Mais, tant pis, chasse les idées de déprime, de blues, de sombre, et appuie-toi sur cette envie de te mettre au travail. Je pense, je veux croire, que si je retrouvais un meilleur régime de travail, je réussirais à sortir de cette spirale de sentiment d’échec. Ça fait d’ailleurs longtemps qu’elle me trotte dans la tête, cette idée, cette envie, d’un changement de rythme qui redonnerait de la place et de l’ampleur à mon écriture. Cela fait plusieurs semaines que je me réveille tôt, que je suis prête à commencer ma journée, que je pense à ce maudit roman, à ce post de blog, que j’ai des idées, que je veux.

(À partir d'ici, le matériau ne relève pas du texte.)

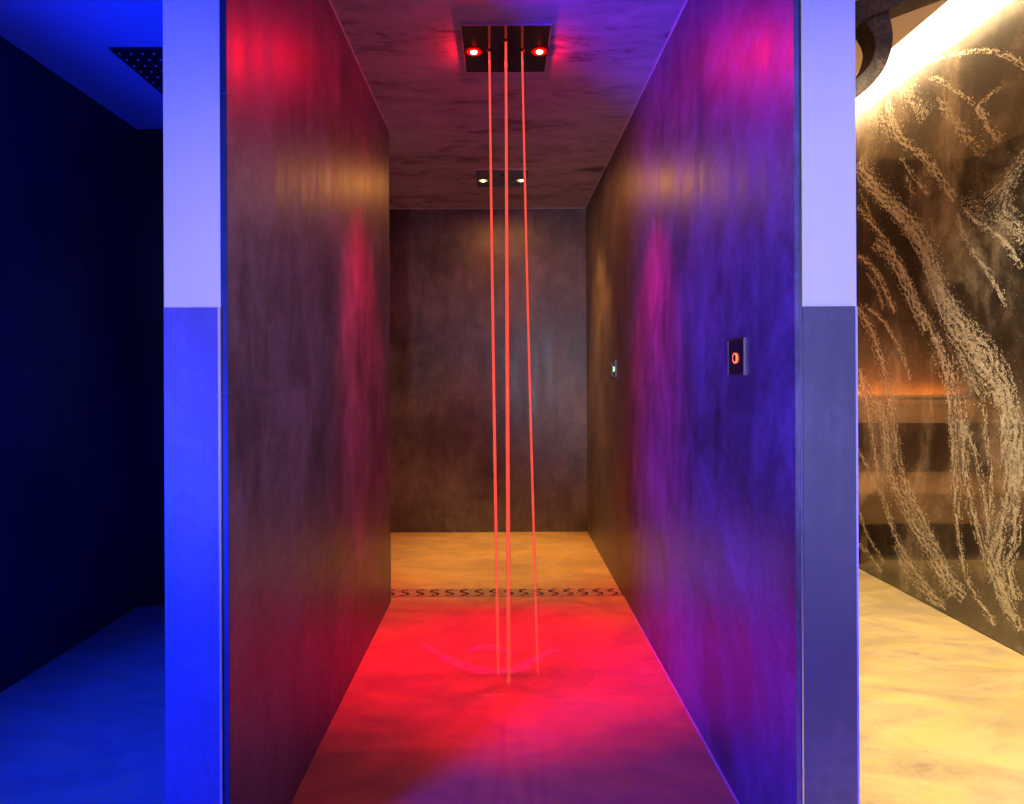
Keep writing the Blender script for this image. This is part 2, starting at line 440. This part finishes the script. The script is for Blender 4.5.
# ------------------------------------------------------------------ floor drain with S shaped slots
def s_outline(w, h, th):
    pts = []
    for k in range(17):
        s = k/16; a = s*2-1
        pts.append((w*math.sin(a*PI*1.25), a*h))
    L, Rr = [], []
    for i, (x, y) in enumerate(pts):
        p0 = pts[max(0, i-1)]; p1 = pts[min(16, i+1)]
        dx, dy = p1[0]-p0[0], p1[1]-p0[1]; d = math.hypot(dx, dy) or 1
        tt = th
        L.append((x-dy/d*tt, y+dx/d*tt)); Rr.append((x+dy/d*tt, y-dx/d*tt))
    return L+Rr[::-1]
t = thing('floor_drain', 'long linear floor drain with a row of S shaped slots', 'drain', ((DX+RX)/2, (D0+D1)/2, 0))
W2 = (RX-DX)/2-.003; D2 = (D1-D0)/2-.003
cu = bpy.data.curves.new('grate', 'CURVE'); cu.dimensions = '2D'; cu.fill_mode = 'BOTH'; cu.extrude = .003
def poly(pts):
    sp = cu.splines.new('POLY'); sp.points.add(len(pts)-1)
    for p, q in zip(sp.points, pts): p.co = (*q, 0, 1)
    sp.use_cyclic_u = True
poly([(-W2, -D2), (W2, -D2), (W2, D2), (-W2, D2)])
ns = 20
for i in range(ns):
    cx = -W2+.04+(2*W2-.08)*i/(ns-1)
    poly([(cx-x, y) for x, y in s_outline(.021, .046, .0062)])
tmp = bpy.data.objects.new('grate', cu); COL.objects.link(tmp)
bpy.context.view_layer.update()
me = bpy.data.meshes.new_from_object(tmp.evaluated_get(bpy.context.evaluated_depsgraph_get()))
bpy.data.objects.remove(tmp)
me.materials.clear(); me.materials.append(M['grate'])
g = bpy.data.objects.new('grate', me); COL.objects.link(g); g.parent = t; g.location = (0, 0, -.002)
link('channel', boxes((-W2, W2, -D2, D2, -.05, -.046), (-W2, W2, -D2, -D2+.003, -.046, -.006), (-W2, W2, D2-.003, D2, -.046, -.006)), M['chan'], t)

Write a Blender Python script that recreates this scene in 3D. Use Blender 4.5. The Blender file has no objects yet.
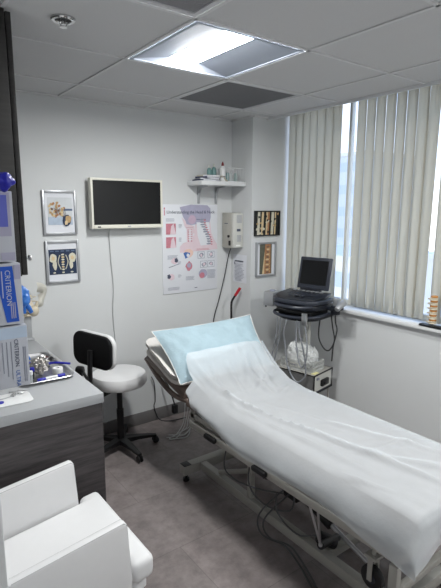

Oui, oui, pourquoi ne pas mettre mon travail d’écriture le matin tôt, quand la maisonnée dort encore? La voilà, la sacro-sainte solution!


Tout doucement, je soulève les couvertures puis me glisse hors du lit. J’attrape mon portable, le bloque sous le bras ainsi que mes chaussettes antidérapantes, prends de l’autre main mon ordinateur, mon chargeur, mon casque, sors discrètement de la chambre pour ne pas réveiller Mari, ferme la porte derrière moi, ferme aussi, en passant, celle des garçons.

À pas de loup, je descends les escaliers, j’allume le chauffage en lançant d’intérieures imprécations au faible bip de la télécommande puis, après avoir pesé le pour et le contre de faire marcher la cafetière, son délice, son odeur et son ronronnement et avoir décidé que non, ça ne valait pas la peine de tout risquer, j’ouvre mon ordinateur et m’assois sur le canapé, une écharpe qui traînait dans l’entrée sur les épaules - à 6h12, il fait frisquet.

Je regarde mon document ouvert et commence à… 

Évidemment.

Dernier, en haut, s’est réveillé.

C’est tout ce que j’ai réussi à faire, ouvrir mon ordinateur. 

Évidemment, mon pari a échoué.

Dernier s’est réveillé trop tôt, n’arrivera pas à se rendormir, sera difficile ce soir et sans doute aujourd’hui aussi, et je n’ai pas écrit une ligne.


Je remonte en quatrième vitesse, me glisse dans le lit avec Dernier pour essayer, espérer, qu’il se rendorme et nous évite cette journée pourrie qui s’annonce, me tiens parfaitement immobile, parfaitement en suspens, parfaitement dépitée.

Je rumine, le regard collé au plafond, m’en veux, de ma naïveté, en veux un peu à ma vie et à mon fils. C’est donc ainsi? Le moindre écart, le moindre pas de côté, m’est interdit…

Il est si difficile de devoir sans cesse me couler au milieu des horaires des enfants, de devoir m’adapter, de ne jamais pouvoir arranger mes horaires et devoir sans cesse faire pour le mieux, c’est-à-dire m’arranger autour des horaires des enfants. Exister seule est encore impossible alors que j’aimerais tant qu’on ait des existences parallèles, chacun dans son truc.


Alors je reste là, à ruminer, à attendre.

À attendre.

Parce que, pour l’heure, c’est pour le mieux.